On this beautiful May 1st, here’s one dedicated to all Latinos in the US, and especially to those in Arizona. It is part of an amazing collection of Texas-Mexican border music put together by Arhoolie. You have songs by Chicanos being drafted for World War 1, selling mezcal during Prohibition, discovering marijuana… Support this great little music label and buy something here! (Sadly this one record seems to be sold out, pero el que busca encuentra.)

8590294-photo

El Mojado by Los Hermanos Barrón Y Conjunto

El Mojado

“El Mojado” 

(Si prefieren las letras en español, escuchen no más.)

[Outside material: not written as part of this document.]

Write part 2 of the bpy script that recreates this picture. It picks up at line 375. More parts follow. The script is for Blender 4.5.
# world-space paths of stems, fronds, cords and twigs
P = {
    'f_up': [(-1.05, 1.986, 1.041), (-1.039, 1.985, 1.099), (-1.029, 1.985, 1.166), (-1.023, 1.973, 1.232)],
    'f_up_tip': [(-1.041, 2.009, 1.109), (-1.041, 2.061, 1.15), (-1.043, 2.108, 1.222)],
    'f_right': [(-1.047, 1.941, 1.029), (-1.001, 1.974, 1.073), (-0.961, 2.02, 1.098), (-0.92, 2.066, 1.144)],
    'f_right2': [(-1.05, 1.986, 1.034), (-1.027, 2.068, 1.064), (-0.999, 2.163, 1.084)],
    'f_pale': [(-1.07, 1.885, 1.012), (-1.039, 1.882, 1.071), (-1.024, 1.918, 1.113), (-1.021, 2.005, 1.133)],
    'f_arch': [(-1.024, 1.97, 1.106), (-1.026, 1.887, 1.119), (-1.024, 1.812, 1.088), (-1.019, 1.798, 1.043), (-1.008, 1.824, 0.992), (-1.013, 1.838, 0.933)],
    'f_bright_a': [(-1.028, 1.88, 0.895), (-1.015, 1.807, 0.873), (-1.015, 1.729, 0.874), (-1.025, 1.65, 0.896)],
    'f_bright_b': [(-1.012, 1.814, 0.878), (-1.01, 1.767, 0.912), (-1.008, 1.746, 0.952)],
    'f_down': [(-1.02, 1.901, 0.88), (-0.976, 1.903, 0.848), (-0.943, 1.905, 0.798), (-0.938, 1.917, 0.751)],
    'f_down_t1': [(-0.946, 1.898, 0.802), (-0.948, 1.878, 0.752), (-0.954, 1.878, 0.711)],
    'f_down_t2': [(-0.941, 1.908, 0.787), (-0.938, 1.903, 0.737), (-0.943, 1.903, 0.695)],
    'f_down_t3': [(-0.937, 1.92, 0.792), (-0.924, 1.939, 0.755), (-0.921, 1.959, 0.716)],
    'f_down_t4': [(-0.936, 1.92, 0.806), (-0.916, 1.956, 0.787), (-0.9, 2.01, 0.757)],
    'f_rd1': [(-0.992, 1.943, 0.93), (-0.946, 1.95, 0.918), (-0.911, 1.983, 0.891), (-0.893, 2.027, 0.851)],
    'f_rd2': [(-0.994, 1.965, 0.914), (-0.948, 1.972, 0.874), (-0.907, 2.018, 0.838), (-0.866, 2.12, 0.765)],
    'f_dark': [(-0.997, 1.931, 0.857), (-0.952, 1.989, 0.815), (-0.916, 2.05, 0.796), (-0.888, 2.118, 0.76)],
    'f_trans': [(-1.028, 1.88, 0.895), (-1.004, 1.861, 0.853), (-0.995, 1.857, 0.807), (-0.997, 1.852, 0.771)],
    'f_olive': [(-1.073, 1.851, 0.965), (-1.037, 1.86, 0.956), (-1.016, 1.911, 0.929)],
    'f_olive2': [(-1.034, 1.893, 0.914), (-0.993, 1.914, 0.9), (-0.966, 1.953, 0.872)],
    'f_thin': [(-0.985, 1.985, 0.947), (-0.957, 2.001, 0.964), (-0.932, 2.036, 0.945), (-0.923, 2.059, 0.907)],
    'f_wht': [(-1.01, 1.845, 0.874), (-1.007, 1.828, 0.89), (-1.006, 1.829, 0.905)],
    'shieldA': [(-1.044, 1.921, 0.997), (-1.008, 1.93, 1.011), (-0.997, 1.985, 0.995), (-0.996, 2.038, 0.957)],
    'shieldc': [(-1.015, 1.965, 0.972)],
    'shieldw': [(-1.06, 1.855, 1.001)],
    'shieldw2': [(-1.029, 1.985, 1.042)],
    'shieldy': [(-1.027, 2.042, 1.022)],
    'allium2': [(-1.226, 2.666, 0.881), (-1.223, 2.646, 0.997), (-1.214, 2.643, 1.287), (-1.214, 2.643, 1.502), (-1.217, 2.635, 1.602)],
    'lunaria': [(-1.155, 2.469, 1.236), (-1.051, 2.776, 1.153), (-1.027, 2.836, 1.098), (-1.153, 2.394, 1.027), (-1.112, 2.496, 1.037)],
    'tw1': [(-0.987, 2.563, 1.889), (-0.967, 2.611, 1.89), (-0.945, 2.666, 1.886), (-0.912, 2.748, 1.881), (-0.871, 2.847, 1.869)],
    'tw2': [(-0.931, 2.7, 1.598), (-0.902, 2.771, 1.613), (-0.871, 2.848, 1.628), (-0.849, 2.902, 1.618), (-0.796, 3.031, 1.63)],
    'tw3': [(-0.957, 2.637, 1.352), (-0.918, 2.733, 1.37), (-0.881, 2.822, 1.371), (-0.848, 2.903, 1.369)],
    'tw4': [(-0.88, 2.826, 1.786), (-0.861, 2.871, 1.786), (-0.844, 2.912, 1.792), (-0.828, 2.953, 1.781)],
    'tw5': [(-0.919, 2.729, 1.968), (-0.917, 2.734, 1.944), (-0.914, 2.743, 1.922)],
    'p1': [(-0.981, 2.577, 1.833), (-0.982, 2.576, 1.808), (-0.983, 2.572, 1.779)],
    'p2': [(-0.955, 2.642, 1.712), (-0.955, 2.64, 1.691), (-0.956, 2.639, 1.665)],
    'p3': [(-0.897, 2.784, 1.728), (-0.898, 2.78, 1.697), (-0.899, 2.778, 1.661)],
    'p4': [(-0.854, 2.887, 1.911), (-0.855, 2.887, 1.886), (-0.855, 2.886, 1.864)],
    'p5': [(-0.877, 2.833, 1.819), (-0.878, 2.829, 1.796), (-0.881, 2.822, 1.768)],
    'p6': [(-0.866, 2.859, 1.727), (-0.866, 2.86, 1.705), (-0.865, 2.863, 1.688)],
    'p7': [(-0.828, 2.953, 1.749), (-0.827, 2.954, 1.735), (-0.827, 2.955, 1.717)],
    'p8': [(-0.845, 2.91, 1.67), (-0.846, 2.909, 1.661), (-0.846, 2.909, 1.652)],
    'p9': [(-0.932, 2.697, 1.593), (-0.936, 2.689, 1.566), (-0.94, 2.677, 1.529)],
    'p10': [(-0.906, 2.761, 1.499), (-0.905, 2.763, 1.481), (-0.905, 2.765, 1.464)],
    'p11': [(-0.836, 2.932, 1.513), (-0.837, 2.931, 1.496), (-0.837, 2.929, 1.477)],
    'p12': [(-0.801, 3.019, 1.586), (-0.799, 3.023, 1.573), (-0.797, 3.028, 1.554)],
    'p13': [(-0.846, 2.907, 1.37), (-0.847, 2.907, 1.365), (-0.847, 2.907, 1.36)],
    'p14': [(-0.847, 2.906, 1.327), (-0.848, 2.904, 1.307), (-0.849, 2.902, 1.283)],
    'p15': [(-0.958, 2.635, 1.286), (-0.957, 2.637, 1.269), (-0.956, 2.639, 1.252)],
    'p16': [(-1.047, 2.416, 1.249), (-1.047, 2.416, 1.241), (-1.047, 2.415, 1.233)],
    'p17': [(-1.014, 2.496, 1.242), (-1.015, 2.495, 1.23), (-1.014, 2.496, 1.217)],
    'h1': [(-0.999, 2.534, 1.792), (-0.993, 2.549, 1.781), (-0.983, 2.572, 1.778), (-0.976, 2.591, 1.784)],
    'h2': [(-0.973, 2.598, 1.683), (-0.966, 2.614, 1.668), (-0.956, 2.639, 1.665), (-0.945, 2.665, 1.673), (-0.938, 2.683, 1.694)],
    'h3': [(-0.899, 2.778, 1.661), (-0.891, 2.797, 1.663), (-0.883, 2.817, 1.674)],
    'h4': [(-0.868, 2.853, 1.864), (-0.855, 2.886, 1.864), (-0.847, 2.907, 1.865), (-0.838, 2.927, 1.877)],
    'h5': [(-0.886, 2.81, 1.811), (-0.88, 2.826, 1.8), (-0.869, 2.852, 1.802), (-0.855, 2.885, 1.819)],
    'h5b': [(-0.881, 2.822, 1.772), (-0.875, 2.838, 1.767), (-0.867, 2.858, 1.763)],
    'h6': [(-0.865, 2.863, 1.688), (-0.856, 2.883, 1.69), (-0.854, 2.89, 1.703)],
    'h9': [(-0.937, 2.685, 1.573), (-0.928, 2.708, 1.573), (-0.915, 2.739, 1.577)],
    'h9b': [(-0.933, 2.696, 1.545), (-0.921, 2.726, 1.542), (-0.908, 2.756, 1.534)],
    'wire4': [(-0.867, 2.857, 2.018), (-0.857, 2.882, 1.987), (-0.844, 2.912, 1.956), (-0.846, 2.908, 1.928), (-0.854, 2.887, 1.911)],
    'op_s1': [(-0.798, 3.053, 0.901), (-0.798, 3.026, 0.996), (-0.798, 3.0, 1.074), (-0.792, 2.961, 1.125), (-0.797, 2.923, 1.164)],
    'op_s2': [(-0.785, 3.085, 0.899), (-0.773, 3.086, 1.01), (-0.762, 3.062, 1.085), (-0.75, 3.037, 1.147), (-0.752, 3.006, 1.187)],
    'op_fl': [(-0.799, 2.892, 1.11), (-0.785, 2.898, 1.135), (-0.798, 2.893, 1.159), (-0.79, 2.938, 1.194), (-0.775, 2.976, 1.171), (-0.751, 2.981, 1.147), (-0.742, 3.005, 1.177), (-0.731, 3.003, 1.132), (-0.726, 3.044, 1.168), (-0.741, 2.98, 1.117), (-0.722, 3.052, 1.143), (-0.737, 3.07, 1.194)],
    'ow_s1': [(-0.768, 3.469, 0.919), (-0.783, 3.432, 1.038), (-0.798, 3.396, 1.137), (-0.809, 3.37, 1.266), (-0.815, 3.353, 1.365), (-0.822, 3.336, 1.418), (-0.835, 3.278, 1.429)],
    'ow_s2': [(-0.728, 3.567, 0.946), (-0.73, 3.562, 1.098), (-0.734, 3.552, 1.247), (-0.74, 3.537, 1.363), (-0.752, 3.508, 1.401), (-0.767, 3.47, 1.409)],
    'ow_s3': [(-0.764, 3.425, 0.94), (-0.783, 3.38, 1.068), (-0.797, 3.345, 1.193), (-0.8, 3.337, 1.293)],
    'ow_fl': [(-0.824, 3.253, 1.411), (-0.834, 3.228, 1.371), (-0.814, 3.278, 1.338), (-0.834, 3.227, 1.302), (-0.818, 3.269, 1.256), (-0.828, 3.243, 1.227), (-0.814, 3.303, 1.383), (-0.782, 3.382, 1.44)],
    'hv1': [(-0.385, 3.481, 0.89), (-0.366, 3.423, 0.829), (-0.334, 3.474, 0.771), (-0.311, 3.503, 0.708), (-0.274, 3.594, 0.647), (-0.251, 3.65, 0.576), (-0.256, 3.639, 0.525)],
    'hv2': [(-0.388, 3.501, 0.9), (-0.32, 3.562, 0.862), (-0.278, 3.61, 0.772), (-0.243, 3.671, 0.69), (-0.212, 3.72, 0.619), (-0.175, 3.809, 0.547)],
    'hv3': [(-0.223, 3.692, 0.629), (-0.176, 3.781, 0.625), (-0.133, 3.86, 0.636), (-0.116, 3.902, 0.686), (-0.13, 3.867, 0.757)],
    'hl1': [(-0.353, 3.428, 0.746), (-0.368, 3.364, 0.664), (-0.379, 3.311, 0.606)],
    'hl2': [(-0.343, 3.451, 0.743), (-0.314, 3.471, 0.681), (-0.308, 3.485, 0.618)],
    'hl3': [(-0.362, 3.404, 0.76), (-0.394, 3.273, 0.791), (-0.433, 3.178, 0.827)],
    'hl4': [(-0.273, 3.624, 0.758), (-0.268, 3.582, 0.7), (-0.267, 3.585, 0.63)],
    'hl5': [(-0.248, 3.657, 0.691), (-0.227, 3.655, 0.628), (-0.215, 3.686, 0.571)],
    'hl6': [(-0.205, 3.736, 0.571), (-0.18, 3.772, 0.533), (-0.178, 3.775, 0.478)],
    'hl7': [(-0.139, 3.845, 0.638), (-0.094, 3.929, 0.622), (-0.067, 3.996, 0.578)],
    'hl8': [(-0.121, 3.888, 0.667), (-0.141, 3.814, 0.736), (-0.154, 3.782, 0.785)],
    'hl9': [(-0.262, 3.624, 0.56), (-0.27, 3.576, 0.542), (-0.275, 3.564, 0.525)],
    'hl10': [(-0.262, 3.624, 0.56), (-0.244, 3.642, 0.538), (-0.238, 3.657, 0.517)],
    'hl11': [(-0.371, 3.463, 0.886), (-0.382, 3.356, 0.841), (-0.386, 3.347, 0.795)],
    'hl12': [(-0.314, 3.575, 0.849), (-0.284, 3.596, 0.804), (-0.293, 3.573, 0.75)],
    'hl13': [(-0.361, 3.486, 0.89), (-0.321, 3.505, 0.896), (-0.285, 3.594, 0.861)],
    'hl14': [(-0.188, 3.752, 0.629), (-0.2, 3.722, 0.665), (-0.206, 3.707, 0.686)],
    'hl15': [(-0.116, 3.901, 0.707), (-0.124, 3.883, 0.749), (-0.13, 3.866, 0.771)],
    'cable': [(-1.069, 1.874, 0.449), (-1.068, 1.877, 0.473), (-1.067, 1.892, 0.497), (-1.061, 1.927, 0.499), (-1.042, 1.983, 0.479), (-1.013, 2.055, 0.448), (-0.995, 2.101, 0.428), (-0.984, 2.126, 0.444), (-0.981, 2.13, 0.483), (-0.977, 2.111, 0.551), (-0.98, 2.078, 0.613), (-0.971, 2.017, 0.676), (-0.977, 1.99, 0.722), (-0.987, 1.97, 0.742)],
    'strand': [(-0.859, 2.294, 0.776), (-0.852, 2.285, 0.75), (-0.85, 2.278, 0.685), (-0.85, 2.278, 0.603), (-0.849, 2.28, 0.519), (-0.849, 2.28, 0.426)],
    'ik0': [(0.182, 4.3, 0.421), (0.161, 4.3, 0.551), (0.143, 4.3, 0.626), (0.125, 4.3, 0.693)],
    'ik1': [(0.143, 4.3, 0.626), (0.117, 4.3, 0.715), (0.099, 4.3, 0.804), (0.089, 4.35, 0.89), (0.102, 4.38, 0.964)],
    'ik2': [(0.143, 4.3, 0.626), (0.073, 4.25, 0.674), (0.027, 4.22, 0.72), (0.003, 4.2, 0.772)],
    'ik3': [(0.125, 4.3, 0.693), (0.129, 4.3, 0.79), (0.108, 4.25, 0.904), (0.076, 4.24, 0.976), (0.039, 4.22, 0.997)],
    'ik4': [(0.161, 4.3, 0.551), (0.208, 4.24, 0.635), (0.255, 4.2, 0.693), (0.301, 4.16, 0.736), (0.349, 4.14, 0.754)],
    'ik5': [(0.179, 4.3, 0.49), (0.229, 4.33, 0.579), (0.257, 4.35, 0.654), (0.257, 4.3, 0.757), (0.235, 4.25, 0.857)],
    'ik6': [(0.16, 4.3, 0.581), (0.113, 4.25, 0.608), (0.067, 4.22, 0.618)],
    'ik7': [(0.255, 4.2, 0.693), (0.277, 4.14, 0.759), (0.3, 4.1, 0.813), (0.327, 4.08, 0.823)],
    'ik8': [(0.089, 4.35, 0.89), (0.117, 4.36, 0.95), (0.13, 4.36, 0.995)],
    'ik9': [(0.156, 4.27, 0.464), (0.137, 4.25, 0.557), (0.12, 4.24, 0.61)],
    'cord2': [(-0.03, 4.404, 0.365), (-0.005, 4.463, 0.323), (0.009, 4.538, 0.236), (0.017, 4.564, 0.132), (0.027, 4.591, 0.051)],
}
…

The twenty third of November I got caught by the Immigration Service.

They asked: “Do you have a visa?” I answered “No, sir.”

 

The chief of the Immigration Service tells me “I’m sorry,
you are Ruperto Martínez, that is what the report says.”

 

I don’t have a passport ’cause they never gave me one.
That’s why I decided to cross over as a wetback.

 

The Immigration Service followed me through towns, hills, and states.
Perhaps it was as a precaution that they handcuffed me.

 

From Eagle Pass to Del Río they took me by plane.
I asked: “Where are we going?” He answered: “To the detention yard.”

 

That jail in Eagle Pass has fifty steps
where the prisoners come down to make their statements.

 

The married men there remember their wives.
They pace the floor like madmen talking to the walls.

 

Here is my farewell. I told the jury:
“I won’t return to the United States crossing as a wetback.”

 

These verses I have composed and are my farewell.
They belong to Ruperto Martínez from Río Bravo, Coahuila.

This 1973 autobiographical corrido was written by Ruperto Martínez, a Mexican farm worker in Texas. In 1978, the Texas Monthly reported “But Ruperto isn’t at home these days. Neighbors say he has crossed the Rio Grande, wet again”.

As for proper usage of public funds, check the photo: Did you know your local public library has an amazing music collection that you can borrow for free?